On July 17, 1981, hundreds of miles away in Kansas City, over a thousand dancers gathered in the luxurious atrium of the Hyatt Regency Hotel for the weekly tea dance. Crowds filled three skywalks suspended from the ceiling over the floor. Suddenly the steel hangers supporting two of the skywalks snapped. Sixty-four tons of steel, concrete and glass rained down on the dancers below killing over 100 people in the deadliest structural failure in American history.

Following the tragedy in Kansas City, Kaiser Properties, the owner of the Ali Baba Ballroom building, hired engineers to inspect the 50-year-old structure. Significant weaknesses were found in the foundations and support beams throughout. The building was closed so abruptly that there was no time to notify the dancers. As the dance crowds showed up that Friday night, Aug 24, the manager Tony Martin was standing outside to give them the bad news. Despite pleas to remodel and upgrade the building Kaiser properties decided the it would be too expensive to repair and the land would be more valuable to them for other uses. The last active big band ballroom is demolished, and the site is turned into a parking lot. Later, the California Department of Transportation would build its District 4 headquarters on the site

Tony Martin, the Ali Baba owner was unwilling to give up. He scoured Oakland for a new site looking at dozens of buildings. As luck would have it the perfect spot was staring him in the face one block away, overlooking Lake Merritt. Barely a month after the Ali Baba closes, on October 2, hundreds of loyal patrons gather and Sid Hoff's orchestra strikes up the beat once again in their new home, the Auditorium of the Oakland Veterans Memorial Building.

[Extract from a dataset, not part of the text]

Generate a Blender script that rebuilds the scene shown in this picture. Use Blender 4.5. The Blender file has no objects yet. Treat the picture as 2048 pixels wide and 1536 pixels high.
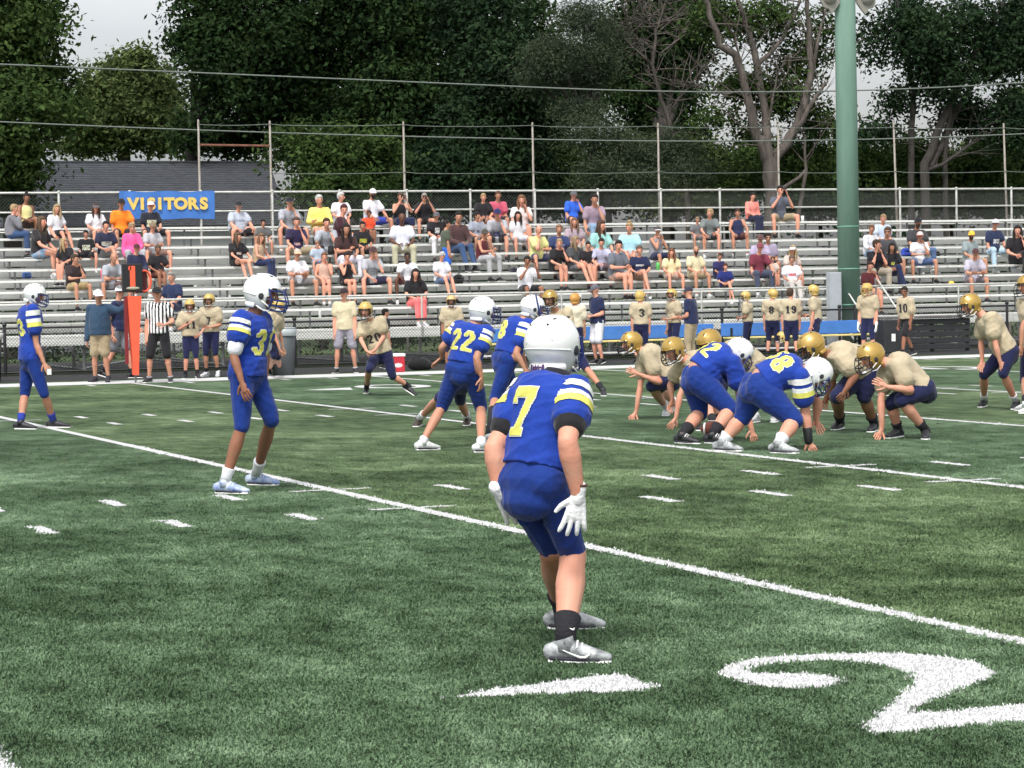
import bpy, bmesh, math, random
import numpy as np
from mathutils import Vector, Matrix
from mathutils.bvhtree import BVHTree
import mathutils.geometry as mgeo

random.seed(7); rng = np.random.default_rng(7)
sc = bpy.context.scene
COL = sc.collection

# ------------------------------------------------------------------ camera, sky, sun, exposure
FPX, YAW, PITCH, ROLL = 5210.8, -.3639, -.0353, -.0191
CP = Vector((-6.0271, -1.6412, 1.5543))
def _axes():
    c, s = math.cos(YAW), math.sin(YAW); cp, sp = math.cos(PITCH), math.sin(PITCH)
    fw = Vector((-s*cp, c*cp, sp)); r = Vector((c, s, 0)); u = r.cross(fw)
    cr, sr = math.cos(ROLL), math.sin(ROLL)
    return r*cr+u*sr, -r*sr+u*cr, fw
CR, CU, CF = _axes()
cam_data = bpy.data.cameras.new('camera'); cam_data.sensor_width = 36; cam_data.lens = FPX/2048*36
cam_data.clip_start = .1; cam_data.clip_end = 3000
cam = bpy.data.objects.new('camera', cam_data); COL.objects.link(cam); sc.camera = cam
cam.matrix_world = Matrix(((CR.x, CU.x, -CF.x, CP.x), (CR.y, CU.y, -CF.y, CP.y), (CR.z, CU.z, -CF.z, CP.z), (0, 0, 0, 1)))

SUN_EL, SUN_AZ = math.radians(56), math.radians(215)      # azimuth of the sun seen from the field, clockwise from +Y
world = bpy.data.worlds.new("World"); sc.world = world; world.use_nodes = True
wn = world.node_tree.nodes; wl = world.node_tree.links; wn.clear()
wo = wn.new('ShaderNodeOutputWorld'); wb = wn.new('ShaderNodeBackground')
sky = wn.new('ShaderNodeTexSky'); sky.sky_type = 'NISHITA'; sky.sun_disc = False
sky.sun_elevation = SUN_EL; sky.sun_rotation = SUN_AZ; sky.air_density = 1.0; sky.dust_density = 4.0; sky.ozone_density = 1.0
hs = wn.new('ShaderNodeHueSaturation'); hs.inputs['Saturation'].default_value = .16; hs.inputs['Value'].default_value = 1.5
tc = wn.new('ShaderNodeTexCoord'); mp = wn.new('ShaderNodeMapping'); mp.inputs['Scale'].default_value = (1, 1, 3.2)
cn = wn.new('ShaderNodeTexNoise'); cn.inputs['Scale'].default_value = 2.6; cn.inputs['Detail'].default_value = 6; cn.inputs['Roughness'].default_value = .55
cr_ = wn.new('ShaderNodeValToRGB'); cr_.color_ramp.elements[0].position = .35; cr_.color_ramp.elements[0].color = (.80, .82, .85, 1)
cr_.color_ramp.elements[1].position = .7; cr_.color_ramp.elements[1].color = (1.08, 1.07, 1.05, 1)
mx = wn.new('ShaderNodeMix'); mx.data_type = 'RGBA'; mx.blend_type = 'MULTIPLY'; mx.inputs['Factor'].default_value = 1
wl.new(sky.outputs['Color'], hs.inputs['Color']); wl.new(tc.outputs['Generated'], mp.inputs['Vector']); wl.new(mp.outputs['Vector'], cn.inputs['Vector'])
wl.new(cn.outputs['Fac'], cr_.inputs['Fac']); wl.new(hs.outputs['Color'], mx.inputs[6]); wl.new(cr_.outputs['Color'], mx.inputs[7])
wl.new(mx.outputs[2], wb.inputs['Color']); wb.inputs['Strength'].default_value = .12; wl.new(wb.outputs[0], wo.inputs[0])
sd = bpy.data.lights.new('sun', 'SUN'); sd.energy = 1.5; sd.angle = math.radians(11); sd.color = (1, .965, .91)
sun = bpy.data.objects.new('sun', sd); COL.objects.link(sun)
sdir = Vector((math.sin(SUN_AZ)*math.cos(SUN_EL), math.cos(SUN_AZ)*math.cos(SUN_EL), math.sin(SUN_EL)))
sun.rotation_euler = sdir.to_track_quat('Z', 'Y').to_euler(); sun.location = (0, 20, 30)
sc.view_settings.view_transform = 'Standard'; sc.view_settings.look = 'None'
sc.view_settings.gamma = 1; sc.view_settings.use_curve_mapping = False; sc.view_settings.exposure = 0.58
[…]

The site continued its focus on dance, featuring big band and live music dances drawing seniors and young people alike. It eventually opened its doors to ongoing renters. Today, under the name Lake Merritt Dance Center, the building hosts multiple local groups offering dance programs for the community of Oakland. Its grand ballroom retains the beautiful design of the past while featuring primarily dance, the art form for which it was originally intended.